Exercise requirements: Copy down all of the data underneath, exactly as shown.

Given information:

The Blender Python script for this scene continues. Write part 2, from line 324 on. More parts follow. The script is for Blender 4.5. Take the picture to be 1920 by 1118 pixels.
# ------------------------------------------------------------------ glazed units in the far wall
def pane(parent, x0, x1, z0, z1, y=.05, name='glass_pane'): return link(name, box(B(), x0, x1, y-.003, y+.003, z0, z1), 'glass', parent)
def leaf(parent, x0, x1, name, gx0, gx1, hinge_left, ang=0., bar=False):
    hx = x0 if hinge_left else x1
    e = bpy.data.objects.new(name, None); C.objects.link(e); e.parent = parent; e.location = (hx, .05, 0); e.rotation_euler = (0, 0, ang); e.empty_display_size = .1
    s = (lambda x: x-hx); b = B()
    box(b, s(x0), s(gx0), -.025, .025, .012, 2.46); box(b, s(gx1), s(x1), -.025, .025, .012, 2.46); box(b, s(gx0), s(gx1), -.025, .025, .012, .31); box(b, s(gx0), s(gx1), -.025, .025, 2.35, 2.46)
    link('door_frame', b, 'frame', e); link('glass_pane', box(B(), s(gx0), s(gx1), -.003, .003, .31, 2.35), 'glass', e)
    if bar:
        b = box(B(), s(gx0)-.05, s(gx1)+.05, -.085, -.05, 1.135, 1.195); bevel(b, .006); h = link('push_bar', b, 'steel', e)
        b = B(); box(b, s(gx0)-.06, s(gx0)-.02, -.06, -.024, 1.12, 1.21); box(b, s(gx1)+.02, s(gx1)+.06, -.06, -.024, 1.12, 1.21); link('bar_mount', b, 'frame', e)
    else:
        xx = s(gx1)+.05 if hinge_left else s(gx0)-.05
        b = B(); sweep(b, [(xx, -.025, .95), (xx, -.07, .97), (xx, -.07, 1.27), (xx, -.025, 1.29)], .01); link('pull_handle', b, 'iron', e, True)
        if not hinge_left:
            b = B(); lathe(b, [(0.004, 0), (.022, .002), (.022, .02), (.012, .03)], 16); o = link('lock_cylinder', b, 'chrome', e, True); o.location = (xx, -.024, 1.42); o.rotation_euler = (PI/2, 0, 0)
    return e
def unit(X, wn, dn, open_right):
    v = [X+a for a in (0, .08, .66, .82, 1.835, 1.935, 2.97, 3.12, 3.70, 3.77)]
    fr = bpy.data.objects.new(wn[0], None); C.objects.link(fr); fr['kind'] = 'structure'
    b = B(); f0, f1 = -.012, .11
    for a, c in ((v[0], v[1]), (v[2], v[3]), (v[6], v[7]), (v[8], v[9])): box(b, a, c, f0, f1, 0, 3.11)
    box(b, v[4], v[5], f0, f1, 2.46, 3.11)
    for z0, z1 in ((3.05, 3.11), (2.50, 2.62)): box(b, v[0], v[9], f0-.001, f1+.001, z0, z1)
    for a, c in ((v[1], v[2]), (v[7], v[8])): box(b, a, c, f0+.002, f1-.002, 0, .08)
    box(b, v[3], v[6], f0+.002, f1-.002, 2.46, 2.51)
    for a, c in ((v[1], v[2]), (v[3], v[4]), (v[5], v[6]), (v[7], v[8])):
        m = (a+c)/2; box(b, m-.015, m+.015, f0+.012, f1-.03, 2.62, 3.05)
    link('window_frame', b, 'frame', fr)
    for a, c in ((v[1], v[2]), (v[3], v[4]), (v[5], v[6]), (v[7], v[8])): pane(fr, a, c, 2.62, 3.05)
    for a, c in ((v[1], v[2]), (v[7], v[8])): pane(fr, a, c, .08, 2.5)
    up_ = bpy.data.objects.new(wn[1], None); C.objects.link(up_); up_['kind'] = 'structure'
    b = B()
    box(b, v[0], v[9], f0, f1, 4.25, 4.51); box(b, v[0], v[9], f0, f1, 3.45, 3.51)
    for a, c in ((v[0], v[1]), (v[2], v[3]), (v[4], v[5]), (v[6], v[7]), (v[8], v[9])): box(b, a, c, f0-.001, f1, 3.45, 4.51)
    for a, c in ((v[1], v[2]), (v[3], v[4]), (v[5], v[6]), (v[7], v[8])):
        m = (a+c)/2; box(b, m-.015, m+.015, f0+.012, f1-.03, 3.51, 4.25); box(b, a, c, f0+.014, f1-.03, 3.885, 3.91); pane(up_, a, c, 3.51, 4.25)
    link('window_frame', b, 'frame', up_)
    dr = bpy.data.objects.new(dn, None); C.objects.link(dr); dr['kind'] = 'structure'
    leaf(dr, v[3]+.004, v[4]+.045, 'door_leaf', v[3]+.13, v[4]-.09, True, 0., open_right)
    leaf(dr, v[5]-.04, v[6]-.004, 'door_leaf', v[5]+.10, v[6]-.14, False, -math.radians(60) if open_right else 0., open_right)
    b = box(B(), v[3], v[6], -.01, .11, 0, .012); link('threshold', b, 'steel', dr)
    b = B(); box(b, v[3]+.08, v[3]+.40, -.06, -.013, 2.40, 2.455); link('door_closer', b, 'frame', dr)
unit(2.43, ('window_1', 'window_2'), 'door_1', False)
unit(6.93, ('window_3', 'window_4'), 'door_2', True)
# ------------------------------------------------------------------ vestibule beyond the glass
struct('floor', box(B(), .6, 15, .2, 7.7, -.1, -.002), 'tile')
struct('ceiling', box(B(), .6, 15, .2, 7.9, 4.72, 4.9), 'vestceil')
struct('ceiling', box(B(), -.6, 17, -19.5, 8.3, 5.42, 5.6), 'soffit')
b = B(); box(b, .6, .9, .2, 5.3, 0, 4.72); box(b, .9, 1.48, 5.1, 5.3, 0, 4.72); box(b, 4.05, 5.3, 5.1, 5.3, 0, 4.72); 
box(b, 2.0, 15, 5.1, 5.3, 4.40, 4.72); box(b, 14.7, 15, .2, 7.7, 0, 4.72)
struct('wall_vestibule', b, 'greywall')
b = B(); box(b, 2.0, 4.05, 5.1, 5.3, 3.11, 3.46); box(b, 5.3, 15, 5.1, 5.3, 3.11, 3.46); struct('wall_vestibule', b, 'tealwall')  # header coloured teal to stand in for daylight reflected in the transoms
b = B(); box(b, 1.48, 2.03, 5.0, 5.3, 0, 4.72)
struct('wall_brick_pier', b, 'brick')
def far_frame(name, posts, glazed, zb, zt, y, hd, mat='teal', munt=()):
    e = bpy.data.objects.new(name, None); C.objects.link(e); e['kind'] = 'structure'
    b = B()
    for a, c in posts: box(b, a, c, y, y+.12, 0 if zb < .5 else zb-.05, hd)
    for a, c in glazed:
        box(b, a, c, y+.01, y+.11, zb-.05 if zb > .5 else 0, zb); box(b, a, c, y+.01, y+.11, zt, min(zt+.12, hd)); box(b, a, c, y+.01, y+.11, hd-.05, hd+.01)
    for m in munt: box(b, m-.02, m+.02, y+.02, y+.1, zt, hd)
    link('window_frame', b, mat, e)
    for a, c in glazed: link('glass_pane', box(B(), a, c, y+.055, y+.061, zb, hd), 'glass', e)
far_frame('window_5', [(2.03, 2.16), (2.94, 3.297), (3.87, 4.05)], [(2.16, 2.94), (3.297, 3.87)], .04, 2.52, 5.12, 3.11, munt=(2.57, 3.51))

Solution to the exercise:
The Blender Python script for this scene continues. Write part 2, from line 324 on. More parts follow. The script is for Blender 4.5. Take the picture to be 1920 by 1118 pixels.
# ------------------------------------------------------------------ glazed units in the far wall
def pane(parent, x0, x1, z0, z1, y=.05, name='glass_pane'): return link(name, box(B(), x0, x1, y-.003, y+.003, z0, z1), 'glass', parent)
def leaf(parent, x0, x1, name, gx0, gx1, hinge_left, ang=0., bar=False):
    hx = x0 if hinge_left else x1
    e = bpy.data.objects.new(name, None); C.objects.link(e); e.parent = parent; e.location = (hx, .05, 0); e.rotation_euler = (0, 0, ang); e.empty_display_size = .1
    s = (lambda x: x-hx); b = B()
    box(b, s(x0), s(gx0), -.025, .025, .012, 2.46); box(b, s(gx1), s(x1), -.025, .025, .012, 2.46); box(b, s(gx0), s(gx1), -.025, .025, .012, .31); box(b, s(gx0), s(gx1), -.025, .025, 2.35, 2.46)
    link('door_frame', b, 'frame', e); link('glass_pane', box(B(), s(gx0), s(gx1), -.003, .003, .31, 2.35), 'glass', e)
    if bar:
        b = box(B(), s(gx0)-.05, s(gx1)+.05, -.085, -.05, 1.135, 1.195); bevel(b, .006); h = link('push_bar', b, 'steel', e)
        b = B(); box(b, s(gx0)-.06, s(gx0)-.02, -.06, -.024, 1.12, 1.21); box(b, s(gx1)+.02, s(gx1)+.06, -.06, -.024, 1.12, 1.21); link('bar_mount', b, 'frame', e)
    else:
        xx = s(gx1)+.05 if hinge_left else s(gx0)-.05
        b = B(); sweep(b, [(xx, -.025, .95), (xx, -.07, .97), (xx, -.07, 1.27), (xx, -.025, 1.29)], .01); link('pull_handle', b, 'iron', e, True)
        if not hinge_left:
            b = B(); lathe(b, [(0.004, 0), (.022, .002), (.022, .02), (.012, .03)], 16); o = link('lock_cylinder', b, 'chrome', e, True); o.location = (xx, -.024, 1.42); o.rotation_euler = (PI/2, 0, 0)
    return e
def unit(X, wn, dn, open_right):
    v = [X+a for a in (0, .08, .66, .82, 1.835, 1.935, 2.97, 3.12, 3.70, 3.77)]
    fr = bpy.data.objects.new(wn[0], None); C.objects.link(fr); fr['kind'] = 'structure'
    b = B(); f0, f1 = -.012, .11
    for a, c in ((v[0], v[1]), (v[2], v[3]), (v[6], v[7]), (v[8], v[9])): box(b, a, c, f0, f1, 0, 3.11)
    box(b, v[4], v[5], f0, f1, 2.46, 3.11)
    for z0, z1 in ((3.05, 3.11), (2.50, 2.62)): box(b, v[0], v[9], f0-.001, f1+.001, z0, z1)
    for a, c in ((v[1], v[2]), (v[7], v[8])): box(b, a, c, f0+.002, f1-.002, 0, .08)
    box(b, v[3], v[6], f0+.002, f1-.002, 2.46, 2.51)
    for a, c in ((v[1], v[2]), (v[3], v[4]), (v[5], v[6]), (v[7], v[8])):
        m = (a+c)/2; box(b, m-.015, m+.015, f0+.012, f1-.03, 2.62, 3.05)
    link('window_frame', b, 'frame', fr)
    for a, c in ((v[1], v[2]), (v[3], v[4]), (v[5], v[6]), (v[7], v[8])): pane(fr, a, c, 2.62, 3.05)
    for a, c in ((v[1], v[2]), (v[7], v[8])): pane(fr, a, c, .08, 2.5)
    up_ = bpy.data.objects.new(wn[1], None); C.objects.link(up_); up_['kind'] = 'structure'
    b = B()
    box(b, v[0], v[9], f0, f1, 4.25, 4.51); box(b, v[0], v[9], f0, f1, 3.45, 3.51)
    for a, c in ((v[0], v[1]), (v[2], v[3]), (v[4], v[5]), (v[6], v[7]), (v[8], v[9])): box(b, a, c, f0-.001, f1, 3.45, 4.51)
    for a, c in ((v[1], v[2]), (v[3], v[4]), (v[5], v[6]), (v[7], v[8])):
        m = (a+c)/2; box(b, m-.015, m+.015, f0+.012, f1-.03, 3.51, 4.25); box(b, a, c, f0+.014, f1-.03, 3.885, 3.91); pane(up_, a, c, 3.51, 4.25)
    link('window_frame', b, 'frame', up_)
    dr = bpy.data.objects.new(dn, None); C.objects.link(dr); dr['kind'] = 'structure'
    leaf(dr, v[3]+.004, v[4]+.045, 'door_leaf', v[3]+.13, v[4]-.09, True, 0., open_right)
    leaf(dr, v[5]-.04, v[6]-.004, 'door_leaf', v[5]+.10, v[6]-.14, False, -math.radians(60) if open_right else 0., open_right)
    b = box(B(), v[3], v[6], -.01, .11, 0, .012); link('threshold', b, 'steel', dr)
    b = B(); box(b, v[3]+.08, v[3]+.40, -.06, -.013, 2.40, 2.455); link('door_closer', b, 'frame', dr)
unit(2.43, ('window_1', 'window_2'), 'door_1', False)
unit(6.93, ('window_3', 'window_4'), 'door_2', True)
# ------------------------------------------------------------------ vestibule beyond the glass
struct('floor', box(B(), .6, 15, .2, 7.7, -.1, -.002), 'tile')
struct('ceiling', box(B(), .6, 15, .2, 7.9, 4.72, 4.9), 'vestceil')
struct('ceiling', box(B(), -.6, 17, -19.5, 8.3, 5.42, 5.6), 'soffit')
b = B(); box(b, .6, .9, .2, 5.3, 0, 4.72); box(b, .9, 1.48, 5.1, 5.3, 0, 4.72); box(b, 4.05, 5.3, 5.1, 5.3, 0, 4.72); 
box(b, 2.0, 15, 5.1, 5.3, 4.40, 4.72); box(b, 14.7, 15, .2, 7.7, 0, 4.72)
struct('wall_vestibule', b, 'greywall')
b = B(); box(b, 2.0, 4.05, 5.1, 5.3, 3.11, 3.46); box(b, 5.3, 15, 5.1, 5.3, 3.11, 3.46); struct('wall_vestibule', b, 'tealwall')  # header coloured teal to stand in for daylight reflected in the transoms
b = B(); box(b, 1.48, 2.03, 5.0, 5.3, 0, 4.72)
struct('wall_brick_pier', b, 'brick')
def far_frame(name, posts, glazed, zb, zt, y, hd, mat='teal', munt=()):
    e = bpy.data.objects.new(name, None); C.objects.link(e); e['kind'] = 'structure'
    b = B()
    for a, c in posts: box(b, a, c, y, y+.12, 0 if zb < .5 else zb-.05, hd)
    for a, c in glazed:
        box(b, a, c, y+.01, y+.11, zb-.05 if zb > .5 else 0, zb); box(b, a, c, y+.01, y+.11, zt, min(zt+.12, hd)); box(b, a, c, y+.01, y+.11, hd-.05, hd+.01)
    for m in munt: box(b, m-.02, m+.02, y+.02, y+.1, zt, hd)
    link('window_frame', b, mat, e)
    for a, c in glazed: link('glass_pane', box(B(), a, c, y+.055, y+.061, zb, hd), 'glass', e)
far_frame('window_5', [(2.03, 2.16), (2.94, 3.297), (3.87, 4.05)], [(2.16, 2.94), (3.297, 3.87)], .04, 2.52, 5.12, 3.11, munt=(2.57, 3.51))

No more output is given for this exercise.